I can still see the faces, though they all seem to have the same eyes.
When I think of us I always see a line of "dirty grunts" sitting on a
paddy dike. We're caught in the first gray silver between darkness and
light. That first moment when we know we've survived another night,
and the business of staying alive for one more day is about to begin.
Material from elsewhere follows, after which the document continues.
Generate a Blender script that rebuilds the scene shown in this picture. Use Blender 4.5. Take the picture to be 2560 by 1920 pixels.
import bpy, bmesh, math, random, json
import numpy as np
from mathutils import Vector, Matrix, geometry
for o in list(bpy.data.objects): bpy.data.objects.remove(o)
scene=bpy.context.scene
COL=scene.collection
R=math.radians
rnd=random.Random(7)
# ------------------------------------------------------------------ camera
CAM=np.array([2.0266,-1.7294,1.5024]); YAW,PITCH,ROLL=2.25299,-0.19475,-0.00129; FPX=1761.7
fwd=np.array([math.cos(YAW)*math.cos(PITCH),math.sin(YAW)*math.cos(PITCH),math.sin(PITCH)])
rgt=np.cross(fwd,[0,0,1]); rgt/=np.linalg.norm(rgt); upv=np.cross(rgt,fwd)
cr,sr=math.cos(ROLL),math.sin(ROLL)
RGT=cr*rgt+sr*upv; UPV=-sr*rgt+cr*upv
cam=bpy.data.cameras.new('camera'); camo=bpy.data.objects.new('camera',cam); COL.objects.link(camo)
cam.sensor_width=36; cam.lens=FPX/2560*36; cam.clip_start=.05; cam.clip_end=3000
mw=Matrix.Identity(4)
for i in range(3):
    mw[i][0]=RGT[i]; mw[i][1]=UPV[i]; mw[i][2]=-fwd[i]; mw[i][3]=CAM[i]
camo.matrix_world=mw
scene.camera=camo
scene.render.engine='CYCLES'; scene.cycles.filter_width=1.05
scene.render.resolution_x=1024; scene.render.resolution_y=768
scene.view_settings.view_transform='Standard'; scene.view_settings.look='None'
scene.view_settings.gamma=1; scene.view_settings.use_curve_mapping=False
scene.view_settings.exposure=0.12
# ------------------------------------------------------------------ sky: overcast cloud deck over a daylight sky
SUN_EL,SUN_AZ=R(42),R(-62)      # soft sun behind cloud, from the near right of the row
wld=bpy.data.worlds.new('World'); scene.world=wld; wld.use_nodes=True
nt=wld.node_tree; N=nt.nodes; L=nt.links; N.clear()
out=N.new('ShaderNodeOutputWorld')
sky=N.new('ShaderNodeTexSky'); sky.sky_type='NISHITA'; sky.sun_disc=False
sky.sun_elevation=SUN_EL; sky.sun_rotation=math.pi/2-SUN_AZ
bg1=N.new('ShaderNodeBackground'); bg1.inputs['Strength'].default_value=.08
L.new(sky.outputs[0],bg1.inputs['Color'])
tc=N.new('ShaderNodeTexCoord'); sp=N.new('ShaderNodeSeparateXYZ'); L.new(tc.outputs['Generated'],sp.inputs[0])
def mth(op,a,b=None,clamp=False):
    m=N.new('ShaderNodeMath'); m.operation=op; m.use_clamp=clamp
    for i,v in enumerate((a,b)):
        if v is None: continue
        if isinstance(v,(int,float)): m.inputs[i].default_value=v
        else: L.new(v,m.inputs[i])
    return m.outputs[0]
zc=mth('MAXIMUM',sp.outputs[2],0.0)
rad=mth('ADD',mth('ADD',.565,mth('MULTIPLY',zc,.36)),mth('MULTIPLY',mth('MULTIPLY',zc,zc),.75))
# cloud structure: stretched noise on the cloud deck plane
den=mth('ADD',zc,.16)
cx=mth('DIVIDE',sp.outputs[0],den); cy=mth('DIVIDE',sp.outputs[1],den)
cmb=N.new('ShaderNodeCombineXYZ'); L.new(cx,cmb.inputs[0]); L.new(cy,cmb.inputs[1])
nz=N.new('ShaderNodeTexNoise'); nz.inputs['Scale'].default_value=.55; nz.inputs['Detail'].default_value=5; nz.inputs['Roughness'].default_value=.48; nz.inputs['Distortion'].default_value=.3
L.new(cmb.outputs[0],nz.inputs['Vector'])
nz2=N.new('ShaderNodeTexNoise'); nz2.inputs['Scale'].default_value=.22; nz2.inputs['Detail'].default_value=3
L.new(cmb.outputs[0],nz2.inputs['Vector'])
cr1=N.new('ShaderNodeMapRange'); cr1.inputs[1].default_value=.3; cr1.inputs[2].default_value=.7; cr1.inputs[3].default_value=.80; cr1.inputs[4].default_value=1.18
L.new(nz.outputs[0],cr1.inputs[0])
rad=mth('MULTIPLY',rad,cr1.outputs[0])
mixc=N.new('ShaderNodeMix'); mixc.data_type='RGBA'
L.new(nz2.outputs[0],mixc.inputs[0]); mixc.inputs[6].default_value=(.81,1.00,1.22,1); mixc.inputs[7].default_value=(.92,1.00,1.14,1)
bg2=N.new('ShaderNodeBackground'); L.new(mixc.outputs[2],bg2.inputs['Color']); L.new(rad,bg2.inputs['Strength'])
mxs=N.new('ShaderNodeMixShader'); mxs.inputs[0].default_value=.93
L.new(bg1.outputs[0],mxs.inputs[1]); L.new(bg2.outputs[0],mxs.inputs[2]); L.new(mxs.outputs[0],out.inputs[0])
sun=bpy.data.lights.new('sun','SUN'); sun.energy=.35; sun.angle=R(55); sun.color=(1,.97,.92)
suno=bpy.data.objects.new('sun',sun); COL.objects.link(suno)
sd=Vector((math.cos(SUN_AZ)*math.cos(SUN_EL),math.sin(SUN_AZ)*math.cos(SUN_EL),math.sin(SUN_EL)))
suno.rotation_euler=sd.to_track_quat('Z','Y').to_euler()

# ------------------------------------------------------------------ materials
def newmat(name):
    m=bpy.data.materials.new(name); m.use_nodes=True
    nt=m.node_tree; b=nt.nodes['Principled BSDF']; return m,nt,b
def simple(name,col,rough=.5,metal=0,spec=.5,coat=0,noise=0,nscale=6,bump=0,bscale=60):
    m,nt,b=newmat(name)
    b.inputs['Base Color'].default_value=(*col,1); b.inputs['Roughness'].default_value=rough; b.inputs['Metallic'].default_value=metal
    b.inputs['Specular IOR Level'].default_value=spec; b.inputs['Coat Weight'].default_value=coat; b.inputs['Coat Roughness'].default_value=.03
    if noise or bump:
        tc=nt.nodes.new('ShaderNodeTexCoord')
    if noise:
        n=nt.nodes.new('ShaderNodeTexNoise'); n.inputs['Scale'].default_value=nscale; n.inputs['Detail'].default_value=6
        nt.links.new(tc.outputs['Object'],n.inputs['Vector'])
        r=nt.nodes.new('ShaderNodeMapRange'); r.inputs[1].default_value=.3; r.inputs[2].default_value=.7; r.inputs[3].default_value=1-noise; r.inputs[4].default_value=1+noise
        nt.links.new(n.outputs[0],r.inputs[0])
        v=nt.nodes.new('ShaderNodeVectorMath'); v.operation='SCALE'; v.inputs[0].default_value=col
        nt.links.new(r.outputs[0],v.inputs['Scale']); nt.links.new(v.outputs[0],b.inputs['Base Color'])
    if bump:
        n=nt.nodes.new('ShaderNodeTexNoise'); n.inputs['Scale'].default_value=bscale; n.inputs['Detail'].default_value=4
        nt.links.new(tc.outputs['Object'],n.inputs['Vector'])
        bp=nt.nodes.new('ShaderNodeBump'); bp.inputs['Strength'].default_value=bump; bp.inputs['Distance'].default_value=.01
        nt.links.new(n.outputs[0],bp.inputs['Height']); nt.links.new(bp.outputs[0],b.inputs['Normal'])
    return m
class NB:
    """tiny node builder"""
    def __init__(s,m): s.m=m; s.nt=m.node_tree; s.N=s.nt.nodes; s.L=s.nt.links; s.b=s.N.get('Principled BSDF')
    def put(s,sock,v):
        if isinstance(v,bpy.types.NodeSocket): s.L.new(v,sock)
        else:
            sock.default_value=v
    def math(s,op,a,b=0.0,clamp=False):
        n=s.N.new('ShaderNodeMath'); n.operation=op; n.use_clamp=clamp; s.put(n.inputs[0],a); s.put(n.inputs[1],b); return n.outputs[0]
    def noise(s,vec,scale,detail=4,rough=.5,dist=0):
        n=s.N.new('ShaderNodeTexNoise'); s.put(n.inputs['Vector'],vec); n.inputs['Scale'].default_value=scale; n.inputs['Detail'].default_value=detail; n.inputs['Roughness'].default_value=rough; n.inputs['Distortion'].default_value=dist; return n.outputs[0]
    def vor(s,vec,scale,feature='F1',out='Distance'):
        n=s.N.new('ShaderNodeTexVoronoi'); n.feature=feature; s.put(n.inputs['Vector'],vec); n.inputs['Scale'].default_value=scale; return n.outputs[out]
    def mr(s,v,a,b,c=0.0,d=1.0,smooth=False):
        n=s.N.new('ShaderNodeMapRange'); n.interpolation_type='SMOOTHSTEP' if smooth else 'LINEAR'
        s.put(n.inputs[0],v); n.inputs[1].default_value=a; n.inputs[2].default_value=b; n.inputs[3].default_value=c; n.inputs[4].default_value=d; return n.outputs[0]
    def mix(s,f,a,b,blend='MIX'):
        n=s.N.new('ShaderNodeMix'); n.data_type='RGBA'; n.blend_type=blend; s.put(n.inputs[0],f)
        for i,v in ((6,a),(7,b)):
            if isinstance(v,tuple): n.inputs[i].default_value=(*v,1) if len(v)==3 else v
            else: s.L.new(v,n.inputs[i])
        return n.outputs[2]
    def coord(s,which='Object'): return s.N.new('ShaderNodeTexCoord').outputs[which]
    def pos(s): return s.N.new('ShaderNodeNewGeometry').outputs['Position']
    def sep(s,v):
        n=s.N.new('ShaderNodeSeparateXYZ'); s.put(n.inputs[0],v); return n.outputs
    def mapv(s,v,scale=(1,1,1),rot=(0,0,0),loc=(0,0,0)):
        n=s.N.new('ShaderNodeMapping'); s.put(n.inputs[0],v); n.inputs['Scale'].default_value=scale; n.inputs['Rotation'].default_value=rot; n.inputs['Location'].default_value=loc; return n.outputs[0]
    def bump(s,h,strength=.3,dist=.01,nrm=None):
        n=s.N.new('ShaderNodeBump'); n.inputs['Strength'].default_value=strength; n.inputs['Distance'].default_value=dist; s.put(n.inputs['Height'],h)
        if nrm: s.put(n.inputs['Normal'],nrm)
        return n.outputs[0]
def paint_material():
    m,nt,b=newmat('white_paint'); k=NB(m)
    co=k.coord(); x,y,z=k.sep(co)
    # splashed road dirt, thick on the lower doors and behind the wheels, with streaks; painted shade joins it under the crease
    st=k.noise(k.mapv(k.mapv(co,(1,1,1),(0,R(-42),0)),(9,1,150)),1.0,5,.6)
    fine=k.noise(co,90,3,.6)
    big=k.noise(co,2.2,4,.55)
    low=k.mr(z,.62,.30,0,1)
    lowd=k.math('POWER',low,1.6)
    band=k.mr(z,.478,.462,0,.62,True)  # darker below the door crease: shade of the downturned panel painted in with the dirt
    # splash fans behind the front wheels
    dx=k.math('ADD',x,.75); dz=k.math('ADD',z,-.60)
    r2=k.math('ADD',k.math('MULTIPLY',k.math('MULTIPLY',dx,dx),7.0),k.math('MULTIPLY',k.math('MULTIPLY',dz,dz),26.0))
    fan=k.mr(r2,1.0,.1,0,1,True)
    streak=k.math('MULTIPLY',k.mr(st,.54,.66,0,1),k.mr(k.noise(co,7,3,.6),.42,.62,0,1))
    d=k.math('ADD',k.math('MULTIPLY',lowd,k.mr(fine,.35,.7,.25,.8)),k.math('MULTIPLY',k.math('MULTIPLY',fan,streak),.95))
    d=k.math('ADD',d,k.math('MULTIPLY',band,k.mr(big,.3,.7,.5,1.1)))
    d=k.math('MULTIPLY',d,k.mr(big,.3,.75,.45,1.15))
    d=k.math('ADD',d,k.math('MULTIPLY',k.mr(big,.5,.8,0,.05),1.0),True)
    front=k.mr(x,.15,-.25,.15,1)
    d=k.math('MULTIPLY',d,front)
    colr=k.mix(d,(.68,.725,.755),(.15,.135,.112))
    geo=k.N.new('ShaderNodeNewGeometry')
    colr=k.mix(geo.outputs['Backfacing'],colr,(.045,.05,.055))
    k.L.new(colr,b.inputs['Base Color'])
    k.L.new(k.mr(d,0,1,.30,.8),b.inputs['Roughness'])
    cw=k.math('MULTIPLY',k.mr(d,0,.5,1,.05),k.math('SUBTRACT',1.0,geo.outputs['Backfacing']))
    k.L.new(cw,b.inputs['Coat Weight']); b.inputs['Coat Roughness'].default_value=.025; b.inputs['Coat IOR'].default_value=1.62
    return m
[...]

There was so much hope in that brief space of time. It's what we used
to pray for. "One more day, God. One more day."And I can hear our
conversations as if they'd only just been spoken. I still hear the way
we sounded, the hard cynical jokes, our morbid senses of humor. We
were scared to death of dying, and trying our best not to show it. I
recall the smells, too. Like the way cordite hangs on the air after a
fire-fight. Or the pungent odor of rice paddy mud. So different from
the black dirt of Iowa. The mud of Nam smells ancient, somehow. Like
it's always been there. And I'll never forget the way blood smells,
stick and drying on my hands. I spent a long night that way once. That
memory isn't going anywhere.
I remember how the night jungle appears almost dream like as the pilot
of a Cessna buzzes overhead, dropping parachute flares until morning.
That artificial sun would flicker and make shadows run through the
jungle. It was worse than not being able to see what was out there
sometimes. I remember once looking at the man next to me as a flare
floated overhead. The shadows around his eyes were so deep that it
looked like his eyes were gone. I reached over and touched him on the
arm; without looking at me he touched my hand. "I know man. I know."
That's what he said. It was a human moment. Two guys a long way from
home and scared sh"tless. "I know man." And at that moment he did.
God I loved those guys. I hurt every time one of them died. We all
did. Despite our posturing. Despite our desire to stay disconnected,
we couldn't help ourselves. I know why Tim O'Brien writes his stories.
I know what gives Bruce Weigle the words to create poems so honest I
cry at their horrible beauty. It's love. Love for those guys we shared
the experience with.
We did our jobs like good soldiers, and we tried our best not to
become as hard as our surroundings. We touched each other and said, "I
know." Like a mother holding a child in the middle of a nightmare,
"It's going to be all right." We tried not to lose touch with our
humanity. We tried to walk that line. To be the good boys our parents
had raised and not to give into that unnamed thing we knew was inside
us all.
You want to know what frightening is? It's a nineteen-year-old-boy
who's had a sip of that power over life and death that war gives you.
It's a boy who, despite all the things he's been taught, knows that he
likes it. It's a nineteen-year-old who's just lost a friend, and is
angry and scared and, determined that, "Some *@#*s gonna pay." To this
day, the thought of that boy can wake me from a sound sleep and leave
me staring at the ceiling. As I write this, I have a picture in from
of me. It's of two young men. On their laps are tablets. One is
smoking a cigarette. Both stare without expression at the camera.
They're writing letters. Staying in touch with places they would
rather be. Places and people they hope to see again. The picture
shares space in a frame with one of my wife. She doesn't mind. She
knows she's been included in special company. She knows I'll always
love those guys who shared that part of my life, a part she never can.
And she understands how I feel about the ones I know are out there
yet. The ones who still answer the question, "When were you in
Vietnam?"
"Hey, man. I was there just last night."